TALLAHASSEE, Fla. - As early as Monday, Senate leaders in Washington could vote to re-authorize extended unemployment benefits, but Florida workers won't receive those benefits unless state law is changed. That's according to Florida AFL-CIO executive director Rich Templin, who says state law currently has an expiration date of June 5 for Floridians to qualify; he's calling on the legislature to fix the problem during next week's special session by dropping that cut-off date.

Templin says that according to the Agency for Workforce Innovation, 35,000 Floridians exhaust their unemployment benefits every week, losing what he calls a vital lifeline.

"It's not just a lifeline for individual workers and their families; it's also a lifeline for communities because every worker who exhausts their unemployment benefit is a lost customer to local business."

Templin says the unemployment program was built during the Great Depression to give unemployed workers buying power, which helped keep business afloat. He says it's needed now as much as ever.

"We're seeing people unemployed for such a long period of time because the jobs are just not in the marketplace to put them to work."

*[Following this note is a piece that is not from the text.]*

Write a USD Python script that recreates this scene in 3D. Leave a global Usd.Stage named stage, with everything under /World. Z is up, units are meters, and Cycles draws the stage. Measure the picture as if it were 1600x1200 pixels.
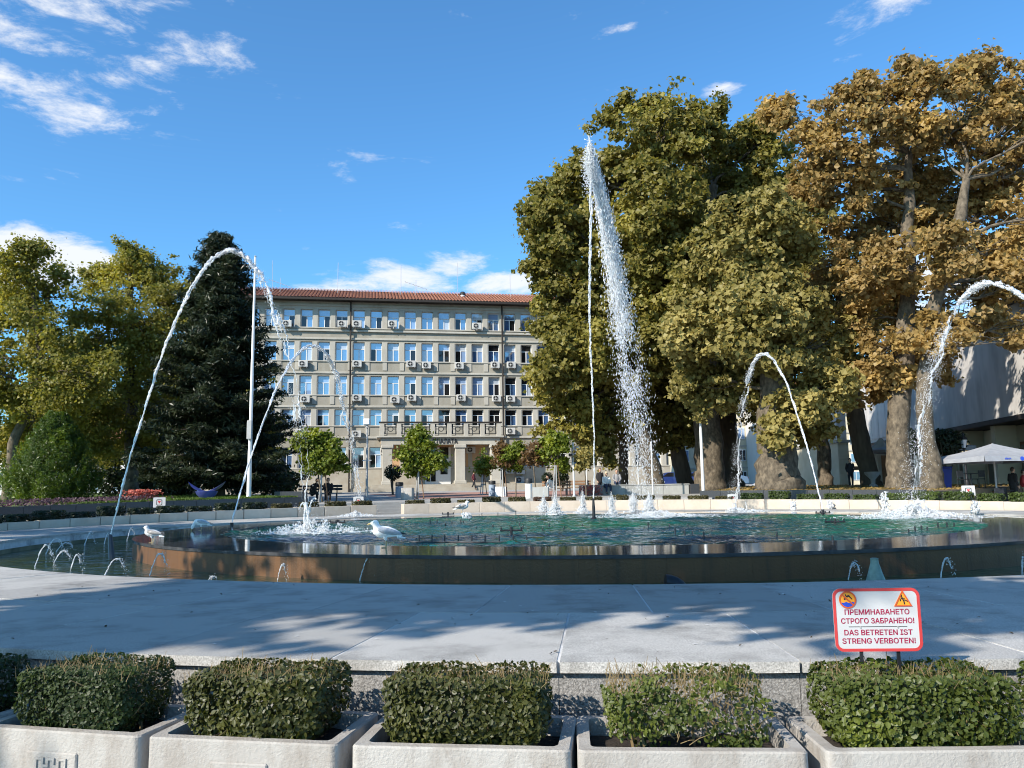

Templin says every unemployment benefit dollar generates 1.6 dollars in economic activity.

"So, Florida is looking to lose $470 million of economic activity in the state by not extending this program, assuming the federal government acts, which again we have every indication that they will."

The federal law would provide 100 percent of funding for workers who have exhausted regular state benefits, an estimated $290 million. State legislative leaders are waiting to see if Congress approves the extension before they include unemployment benefits in the upcoming special session.